The brand went into a dormant state in late 2001. But in March 2002, Pioma made a major announcement a radical overhauling of its strategies for the Rasna. It was a reconstruction strategy for the company which was formulated in mid-2001.

Rasna’s Marketing Overhaul

As per the plan, Pioma launched two new brands, Rasna Utsav and Rasna Rozana in March 2020. It also backed the launch with a multi-media advertisement campaign. For the same, the company had allocated Rs. 160 million.

The television ad campaign ran across all major national and regional channels. It featured a song composed especially for the launch of Rasna Utsav and Rasna Rozana. The song featured the voice of Asha Bhonsle, the beloved Indian singer who had never sung for any commercial before.

Pioma soon released music cassettes and CDs featuring remixes of old, popular Hindi songs and the new Rasna song. Not only this, the company even sponsored musical events across the country. Industry experts, however, termed the above developments as Pioma’s ‘desperate attempts’ to refresh Ransa’s presence in the market.

But, there was another hurdle this time. Unlike the 70s, customers now had more options available. These options were more affordable and even convineint. This added to Rasna’s troubles. Rasna’s hold over the SDC was loosening. And this situation, a song alone was not enough to help and keep the brand afloat amidst the competition.

But they soon realized the shortcomings and addressed the situation beautifully.
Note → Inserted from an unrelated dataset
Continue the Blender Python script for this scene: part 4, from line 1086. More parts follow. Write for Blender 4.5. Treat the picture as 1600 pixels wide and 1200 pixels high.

Second Attempt at Revamping Rasna

In the second restructuring exercise, they laid stress on brand awareness among the masses. So, Pioma introduced Rasna in small towns and remote villages as well. This time, it laid emphasis on the pricing as well. As a result, it rolled out Rasna in a price range of 80 paise per glass to Rs 4 per glass. Earlier, Rasna was available in the price range of Rs 4 and Re 1.

But this time, Pioma was adamant on expanding the product segment while keeping the products affordable for various sections of society.

During the same restructuring exercise, Pioma took Rasna to the global market. They issued a statement saying, “We have made sure that the Rasna International brand is placed along with the other preparatory soft drink brands such as Tang in international retail stores, and not in the Indian foods counter in those stores.”

The Bottom Line

As a result of the revamping steps, Rasna managed to increase its sales since mid-2002. But experts were skeptical about the long-term success. But now, it sells concentrates worth 400 crores every year. And they export nearly 20 percent of it. And this fact itself sums up Rasna’s success.